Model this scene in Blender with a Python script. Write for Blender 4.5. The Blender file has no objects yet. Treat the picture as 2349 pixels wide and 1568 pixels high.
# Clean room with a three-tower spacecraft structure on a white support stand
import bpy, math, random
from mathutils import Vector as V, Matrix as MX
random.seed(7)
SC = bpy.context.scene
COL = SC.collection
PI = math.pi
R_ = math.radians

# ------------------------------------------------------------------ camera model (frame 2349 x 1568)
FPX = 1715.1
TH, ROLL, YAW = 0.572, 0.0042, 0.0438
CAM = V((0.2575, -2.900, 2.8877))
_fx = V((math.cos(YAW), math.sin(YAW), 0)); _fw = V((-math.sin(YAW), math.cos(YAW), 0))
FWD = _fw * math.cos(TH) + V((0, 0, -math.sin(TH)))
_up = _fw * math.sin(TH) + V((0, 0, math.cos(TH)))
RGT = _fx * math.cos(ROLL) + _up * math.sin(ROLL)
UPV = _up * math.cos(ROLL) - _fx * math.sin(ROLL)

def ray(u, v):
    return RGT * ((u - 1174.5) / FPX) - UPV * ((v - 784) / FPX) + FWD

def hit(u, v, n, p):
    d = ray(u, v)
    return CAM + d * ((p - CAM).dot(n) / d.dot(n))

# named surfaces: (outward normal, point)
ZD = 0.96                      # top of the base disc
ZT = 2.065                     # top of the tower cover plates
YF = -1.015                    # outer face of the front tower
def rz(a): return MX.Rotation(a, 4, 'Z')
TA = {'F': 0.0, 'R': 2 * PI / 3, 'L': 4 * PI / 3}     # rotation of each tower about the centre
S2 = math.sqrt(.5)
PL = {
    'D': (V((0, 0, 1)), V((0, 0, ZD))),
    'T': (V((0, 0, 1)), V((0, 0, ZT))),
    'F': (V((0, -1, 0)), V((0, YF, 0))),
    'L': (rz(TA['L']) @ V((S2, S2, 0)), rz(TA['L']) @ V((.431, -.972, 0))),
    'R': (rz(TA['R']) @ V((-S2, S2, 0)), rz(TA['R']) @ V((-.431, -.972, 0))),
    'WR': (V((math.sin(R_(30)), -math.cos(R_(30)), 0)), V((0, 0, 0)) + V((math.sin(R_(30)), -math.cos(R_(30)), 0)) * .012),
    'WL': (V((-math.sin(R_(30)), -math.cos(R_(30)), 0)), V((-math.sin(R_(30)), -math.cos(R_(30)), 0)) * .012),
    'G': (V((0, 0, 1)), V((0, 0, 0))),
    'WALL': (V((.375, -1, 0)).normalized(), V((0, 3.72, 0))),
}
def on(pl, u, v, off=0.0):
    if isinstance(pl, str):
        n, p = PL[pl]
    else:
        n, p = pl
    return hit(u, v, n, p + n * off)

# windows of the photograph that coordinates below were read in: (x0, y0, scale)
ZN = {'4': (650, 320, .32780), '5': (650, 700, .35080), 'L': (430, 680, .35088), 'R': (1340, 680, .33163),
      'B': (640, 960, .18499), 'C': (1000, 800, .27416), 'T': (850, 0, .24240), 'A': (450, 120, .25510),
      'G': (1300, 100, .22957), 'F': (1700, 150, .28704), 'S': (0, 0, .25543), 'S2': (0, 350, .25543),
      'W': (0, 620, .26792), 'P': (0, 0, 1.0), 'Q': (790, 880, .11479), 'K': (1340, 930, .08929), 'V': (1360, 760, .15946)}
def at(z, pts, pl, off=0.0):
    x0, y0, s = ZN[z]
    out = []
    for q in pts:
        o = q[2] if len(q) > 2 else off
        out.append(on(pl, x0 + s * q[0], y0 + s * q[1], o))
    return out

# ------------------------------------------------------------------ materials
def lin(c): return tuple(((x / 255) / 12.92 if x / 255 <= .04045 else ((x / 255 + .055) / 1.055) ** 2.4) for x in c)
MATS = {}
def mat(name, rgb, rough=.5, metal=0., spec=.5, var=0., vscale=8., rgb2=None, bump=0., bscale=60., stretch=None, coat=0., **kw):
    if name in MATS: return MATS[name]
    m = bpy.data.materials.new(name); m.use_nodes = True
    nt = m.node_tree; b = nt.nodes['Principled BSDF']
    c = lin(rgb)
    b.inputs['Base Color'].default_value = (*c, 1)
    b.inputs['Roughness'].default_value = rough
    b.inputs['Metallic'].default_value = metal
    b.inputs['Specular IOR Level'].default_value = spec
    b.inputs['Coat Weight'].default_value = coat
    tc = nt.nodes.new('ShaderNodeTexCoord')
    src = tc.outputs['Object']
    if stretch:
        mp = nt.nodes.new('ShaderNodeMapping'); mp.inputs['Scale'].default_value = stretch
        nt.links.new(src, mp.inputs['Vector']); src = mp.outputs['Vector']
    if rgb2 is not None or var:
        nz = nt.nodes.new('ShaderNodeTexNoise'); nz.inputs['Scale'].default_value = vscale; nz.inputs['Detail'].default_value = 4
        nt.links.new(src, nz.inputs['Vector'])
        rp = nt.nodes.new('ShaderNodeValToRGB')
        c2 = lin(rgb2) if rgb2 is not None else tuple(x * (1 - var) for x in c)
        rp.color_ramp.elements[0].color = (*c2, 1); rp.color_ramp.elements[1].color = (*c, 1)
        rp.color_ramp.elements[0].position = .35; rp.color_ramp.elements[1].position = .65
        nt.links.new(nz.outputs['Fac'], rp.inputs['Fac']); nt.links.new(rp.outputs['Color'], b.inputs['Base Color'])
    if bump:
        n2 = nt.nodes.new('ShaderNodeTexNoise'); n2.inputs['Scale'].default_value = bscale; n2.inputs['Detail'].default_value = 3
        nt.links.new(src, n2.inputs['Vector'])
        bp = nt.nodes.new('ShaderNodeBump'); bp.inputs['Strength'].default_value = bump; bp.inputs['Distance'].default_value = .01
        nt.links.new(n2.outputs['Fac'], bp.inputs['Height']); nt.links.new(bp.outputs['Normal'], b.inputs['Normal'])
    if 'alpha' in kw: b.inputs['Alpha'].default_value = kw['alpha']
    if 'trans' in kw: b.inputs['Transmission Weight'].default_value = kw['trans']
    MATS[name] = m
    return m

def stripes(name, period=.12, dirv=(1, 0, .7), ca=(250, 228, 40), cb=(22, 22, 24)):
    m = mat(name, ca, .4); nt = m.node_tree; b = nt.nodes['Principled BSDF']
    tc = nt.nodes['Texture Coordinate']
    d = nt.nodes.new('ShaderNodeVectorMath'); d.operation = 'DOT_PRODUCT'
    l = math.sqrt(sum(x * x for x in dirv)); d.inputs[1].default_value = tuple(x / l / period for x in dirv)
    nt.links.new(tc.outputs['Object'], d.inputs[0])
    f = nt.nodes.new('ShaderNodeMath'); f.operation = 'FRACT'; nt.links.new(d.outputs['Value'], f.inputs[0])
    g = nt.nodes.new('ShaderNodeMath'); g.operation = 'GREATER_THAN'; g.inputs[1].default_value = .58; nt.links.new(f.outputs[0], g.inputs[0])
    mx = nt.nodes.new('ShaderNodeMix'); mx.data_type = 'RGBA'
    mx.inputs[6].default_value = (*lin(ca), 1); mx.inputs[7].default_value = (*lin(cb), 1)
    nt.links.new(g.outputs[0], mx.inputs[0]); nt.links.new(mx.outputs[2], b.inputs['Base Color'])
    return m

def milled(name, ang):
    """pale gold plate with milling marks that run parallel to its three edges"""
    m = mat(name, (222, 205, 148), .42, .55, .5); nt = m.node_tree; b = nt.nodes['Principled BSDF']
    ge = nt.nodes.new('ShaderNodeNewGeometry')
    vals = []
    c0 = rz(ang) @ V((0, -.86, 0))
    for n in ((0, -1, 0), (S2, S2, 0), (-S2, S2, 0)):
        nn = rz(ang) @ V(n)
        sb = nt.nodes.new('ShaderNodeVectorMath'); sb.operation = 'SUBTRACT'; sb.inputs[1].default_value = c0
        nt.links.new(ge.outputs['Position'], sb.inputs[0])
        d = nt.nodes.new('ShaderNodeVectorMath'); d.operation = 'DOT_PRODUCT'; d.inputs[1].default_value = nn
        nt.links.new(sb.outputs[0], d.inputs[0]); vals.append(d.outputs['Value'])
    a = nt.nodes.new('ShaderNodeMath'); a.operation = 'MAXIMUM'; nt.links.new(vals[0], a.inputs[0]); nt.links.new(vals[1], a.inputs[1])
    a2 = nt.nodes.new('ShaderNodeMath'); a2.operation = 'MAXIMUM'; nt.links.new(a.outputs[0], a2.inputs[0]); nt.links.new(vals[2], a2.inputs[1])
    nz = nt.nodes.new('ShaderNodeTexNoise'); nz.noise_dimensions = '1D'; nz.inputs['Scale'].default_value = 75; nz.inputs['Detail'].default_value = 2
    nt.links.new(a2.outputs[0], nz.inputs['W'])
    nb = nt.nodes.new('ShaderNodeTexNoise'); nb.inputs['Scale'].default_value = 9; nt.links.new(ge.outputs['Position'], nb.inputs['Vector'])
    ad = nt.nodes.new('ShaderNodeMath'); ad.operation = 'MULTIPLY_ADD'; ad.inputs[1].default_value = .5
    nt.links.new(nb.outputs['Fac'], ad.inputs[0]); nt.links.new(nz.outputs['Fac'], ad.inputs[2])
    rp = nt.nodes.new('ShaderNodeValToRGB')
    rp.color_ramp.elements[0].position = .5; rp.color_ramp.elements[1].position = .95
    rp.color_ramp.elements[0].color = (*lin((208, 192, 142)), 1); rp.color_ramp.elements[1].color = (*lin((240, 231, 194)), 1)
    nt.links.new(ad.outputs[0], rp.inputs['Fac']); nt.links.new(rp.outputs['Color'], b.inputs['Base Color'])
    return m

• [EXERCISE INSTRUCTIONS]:
Lines containing the word "with" are to be counted in the listing; state their number alone.

• [EXERCISE SOLUTION]:
3